Selling through an EU online platform — Amazon, Booking, Apple App Store, Google Play, Etsy, marketplaces, or hosted booking systems — means signing contracts that used to be almost entirely one-sided. Since July 2020, the EU Platform-to-Business (P2B) Regulation (2019/1150) has imposed minimum transparency and fairness obligations on those contracts. If you're a business user on an EU-reaching platform, the P2B Regulation gives you rights that the platform must build into its terms. Knowing them is the difference between accepting a bad agreement and negotiating from a position of law.
What is a P2B Regulation Compliance?
The Platform-to-Business Regulation (Regulation (EU) 2019/1150) applies to online intermediation services and online search engines that provide services to business users based in the EU and offering goods/services to EU consumers. It requires clear and unambiguous terms, advance notice of changes (minimum 15 days), disclosure of main ranking parameters, restrictions on suspension and termination (with reasons and cure periods), internal complaint-handling systems, and access to dispute resolution. It applies regardless of where the platform itself is established. The Digital Services Act (Regulation (EU) 2022/2065) adds further obligations on larger platforms from 2024.
Red flags to watch for
Art. 3 P2B requires at least 15 days' notice before term changes, with longer periods for complex changes. Shorter notice periods are unenforceable against business users.
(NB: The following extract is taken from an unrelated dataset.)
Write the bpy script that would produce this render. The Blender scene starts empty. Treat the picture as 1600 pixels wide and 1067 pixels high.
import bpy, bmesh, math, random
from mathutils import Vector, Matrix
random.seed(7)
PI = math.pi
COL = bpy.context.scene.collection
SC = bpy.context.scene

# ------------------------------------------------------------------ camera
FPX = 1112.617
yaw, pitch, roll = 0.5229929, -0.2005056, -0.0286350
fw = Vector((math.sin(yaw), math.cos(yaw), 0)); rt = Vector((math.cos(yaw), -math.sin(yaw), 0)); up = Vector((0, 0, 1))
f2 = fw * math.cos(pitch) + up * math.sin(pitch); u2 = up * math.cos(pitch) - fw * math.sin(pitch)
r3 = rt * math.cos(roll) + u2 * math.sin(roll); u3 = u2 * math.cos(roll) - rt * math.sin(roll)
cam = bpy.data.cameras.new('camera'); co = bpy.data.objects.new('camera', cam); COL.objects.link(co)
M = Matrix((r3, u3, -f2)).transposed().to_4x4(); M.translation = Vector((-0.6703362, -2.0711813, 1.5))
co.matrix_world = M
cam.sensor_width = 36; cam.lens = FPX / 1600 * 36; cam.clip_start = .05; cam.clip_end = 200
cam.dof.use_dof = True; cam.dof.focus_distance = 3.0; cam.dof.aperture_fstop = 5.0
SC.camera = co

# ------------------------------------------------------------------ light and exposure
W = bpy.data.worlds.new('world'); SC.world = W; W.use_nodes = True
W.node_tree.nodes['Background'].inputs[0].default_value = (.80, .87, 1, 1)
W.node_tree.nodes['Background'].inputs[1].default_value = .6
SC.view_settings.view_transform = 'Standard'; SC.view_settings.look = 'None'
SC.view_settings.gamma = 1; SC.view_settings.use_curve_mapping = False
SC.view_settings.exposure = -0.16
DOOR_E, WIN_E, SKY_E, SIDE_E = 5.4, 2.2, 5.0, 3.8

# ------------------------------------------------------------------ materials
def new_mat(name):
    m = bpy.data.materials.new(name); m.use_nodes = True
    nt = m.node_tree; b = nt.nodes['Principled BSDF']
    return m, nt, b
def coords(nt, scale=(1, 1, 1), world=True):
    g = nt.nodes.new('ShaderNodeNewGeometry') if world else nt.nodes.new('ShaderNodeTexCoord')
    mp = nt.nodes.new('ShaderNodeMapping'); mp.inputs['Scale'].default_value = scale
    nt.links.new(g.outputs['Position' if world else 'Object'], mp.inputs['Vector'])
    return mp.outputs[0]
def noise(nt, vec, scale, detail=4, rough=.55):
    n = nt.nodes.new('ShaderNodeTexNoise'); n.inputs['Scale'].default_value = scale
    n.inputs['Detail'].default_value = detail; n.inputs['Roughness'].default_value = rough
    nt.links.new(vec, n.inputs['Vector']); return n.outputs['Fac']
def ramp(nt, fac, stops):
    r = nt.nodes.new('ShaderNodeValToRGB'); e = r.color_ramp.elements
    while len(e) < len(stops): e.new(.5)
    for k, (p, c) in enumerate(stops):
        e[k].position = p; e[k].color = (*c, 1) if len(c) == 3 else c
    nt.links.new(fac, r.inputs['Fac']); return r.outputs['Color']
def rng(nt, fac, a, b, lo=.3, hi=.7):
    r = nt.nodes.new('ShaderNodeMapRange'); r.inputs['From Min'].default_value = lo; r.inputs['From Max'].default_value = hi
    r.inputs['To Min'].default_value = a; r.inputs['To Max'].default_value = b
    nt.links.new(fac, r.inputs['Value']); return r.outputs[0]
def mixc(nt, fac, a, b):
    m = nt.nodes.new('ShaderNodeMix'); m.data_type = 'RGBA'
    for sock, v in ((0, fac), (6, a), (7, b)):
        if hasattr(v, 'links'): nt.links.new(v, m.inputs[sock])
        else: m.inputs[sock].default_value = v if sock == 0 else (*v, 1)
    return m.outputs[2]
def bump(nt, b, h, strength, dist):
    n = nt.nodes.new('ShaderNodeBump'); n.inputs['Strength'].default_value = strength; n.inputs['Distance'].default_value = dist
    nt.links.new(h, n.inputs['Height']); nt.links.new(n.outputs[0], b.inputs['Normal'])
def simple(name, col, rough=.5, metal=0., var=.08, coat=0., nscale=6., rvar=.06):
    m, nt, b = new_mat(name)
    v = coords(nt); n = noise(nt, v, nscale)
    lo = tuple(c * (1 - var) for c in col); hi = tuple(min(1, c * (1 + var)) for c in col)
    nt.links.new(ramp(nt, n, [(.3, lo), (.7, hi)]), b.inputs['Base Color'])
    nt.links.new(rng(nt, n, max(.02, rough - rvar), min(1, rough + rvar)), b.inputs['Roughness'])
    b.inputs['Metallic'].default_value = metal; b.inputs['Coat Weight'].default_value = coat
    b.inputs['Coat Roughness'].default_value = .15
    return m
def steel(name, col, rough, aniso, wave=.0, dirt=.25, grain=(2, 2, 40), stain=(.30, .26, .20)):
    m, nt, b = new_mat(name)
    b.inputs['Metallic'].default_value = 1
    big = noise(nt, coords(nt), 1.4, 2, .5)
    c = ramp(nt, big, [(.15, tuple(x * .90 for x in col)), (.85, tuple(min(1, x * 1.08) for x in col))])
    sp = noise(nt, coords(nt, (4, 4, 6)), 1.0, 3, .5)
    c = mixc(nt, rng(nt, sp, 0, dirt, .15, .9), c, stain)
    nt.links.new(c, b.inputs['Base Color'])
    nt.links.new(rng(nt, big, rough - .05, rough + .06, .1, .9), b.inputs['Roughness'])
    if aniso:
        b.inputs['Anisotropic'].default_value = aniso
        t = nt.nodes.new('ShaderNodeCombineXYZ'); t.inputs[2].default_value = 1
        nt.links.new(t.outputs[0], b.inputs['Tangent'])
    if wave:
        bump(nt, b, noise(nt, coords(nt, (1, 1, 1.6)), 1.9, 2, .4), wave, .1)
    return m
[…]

Art. 4 P2B requires reasons for suspension and termination, and Art. 11 requires an internal complaint-handling system. Black-box removal clauses breach the Regulation.
Art. 5 P2B requires platforms to publish the main parameters determining ranking (and the relative importance of those parameters). Silence is a breach.
Wide MFN clauses are under EU competition-law scrutiny and have been prohibited in various Member State cases (Booking.com cases). They are also subject to the Digital Markets Act for designated gatekeepers.
Art. 12 P2B requires platforms to identify at least two mediators willing to handle disputes, and the mediation provisions must be practical for EU business users.
Art. 9 P2B requires clear terms on business users' access to data about their business and customers they bring to the platform.
Differentiated treatment of the platform's own products (or affiliates) must be disclosed under Art. 7 P2B. Undisclosed self-preferencing is also a Digital Markets Act issue for gatekeepers.
Your legal rights
Business users on EU online platforms have rights under Regulation (EU) 2019/1150 (P2B Regulation) including: clear and comprehensible terms (Art. 3), minimum 15-day notice of changes, suspension/termination with reasons and access to internal complaint-handling (Arts. 4, 11), main-ranking-parameter disclosure (Art. 5), differential-treatment disclosure (Art. 7), data access transparency (Art. 9), MFN transparency (Art. 10), and mediation access (Art. 12). Additional rights apply under the Digital Services Act (Regulation (EU) 2022/2065) for intermediary services, the Digital Markets Act (Regulation (EU) 2022/1925) for designated gatekeeper platforms, the Unfair Commercial Practices Directive (2005/29/EC), and the GDPR (Regulation (EU) 2016/679). Enforcement is by national authorities and via private action; the Commission coordinates at EU level.
Questions to ask before you sign
- 1How much notice do you give of term changes, and is it at least 15 days?
- 2What are the reasons you can suspend or terminate my account, and what appeal is available?
- 3What are the main ranking parameters, and how is their relative importance determined?
- 4Do you treat your own products or affiliates differently, and how is this disclosed?
- 5What data about my business and customers can I access and export?
- 6Are there MFN or parity clauses, and are they narrow or wide?
- 7Which mediators have you nominated for disputes under Art. 12 P2B?
Disclaimer: This guide is for educational purposes only and does not constitute legal advice. Contract law varies by jurisdiction and individual circumstances. Always consult a qualified legal professional before making decisions based on this information.